The weird workplace

Wanted: Executioners; Hopping mad; Looking for a f*****g job?; Nice guys finish last; Don't count your chickens…
|Canadian HR Reporter|Last Updated: 06/15/2015

Looking for a f*****g job?

CLARKSTON, SCOTLAND — An employer in Scotland made waves recently when he posted an online ad for a cook with the title: “Looking for someone fast, progressive and not a total **** for a new restaurant.” Justin Valmassoi went on to say he needed someone “to bang out a ton of semi-fancy food in a kitchen the size of a closet, and you also have to put up with my wife because I do and she’s the real boss.” The ad told people not to bother if they weren’t the right candidate: “Seriously. Last time I was hiring for a place I got over 400 CVs.

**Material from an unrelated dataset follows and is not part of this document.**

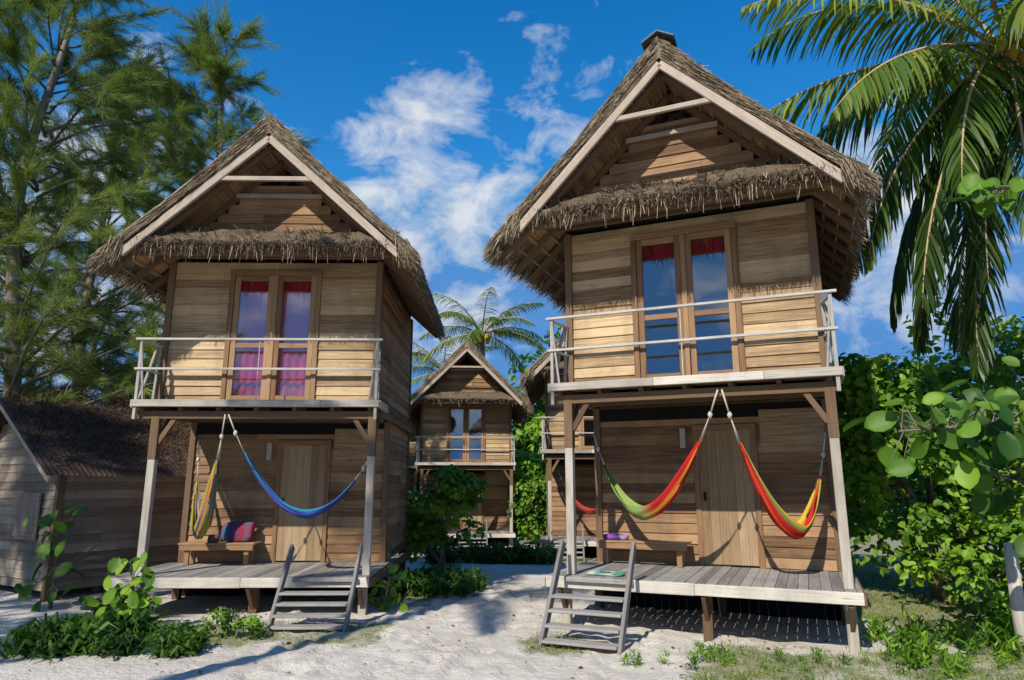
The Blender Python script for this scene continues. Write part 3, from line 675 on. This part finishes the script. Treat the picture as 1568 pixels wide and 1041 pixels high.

You know how long it takes to read 400 CVs? Too f*cking long.” As for compensation? “The money is sh*t. It’s £7/hour and a cut of the tips… Don’t come to an interview and then say it sounds great but you’ve got your kid’s school clothes to buy or whatever. I don’t care. There’s no money.” Valmassoi also said the person could be “super outgoing or actually mute” and should only send a real cover letter: “If you have one that says you’re a ‘hard-working team player that can also function well alone’ and that you ‘value customer service and punctuality,’ I will stab myself in the face with a pencil and nobody will get a job.”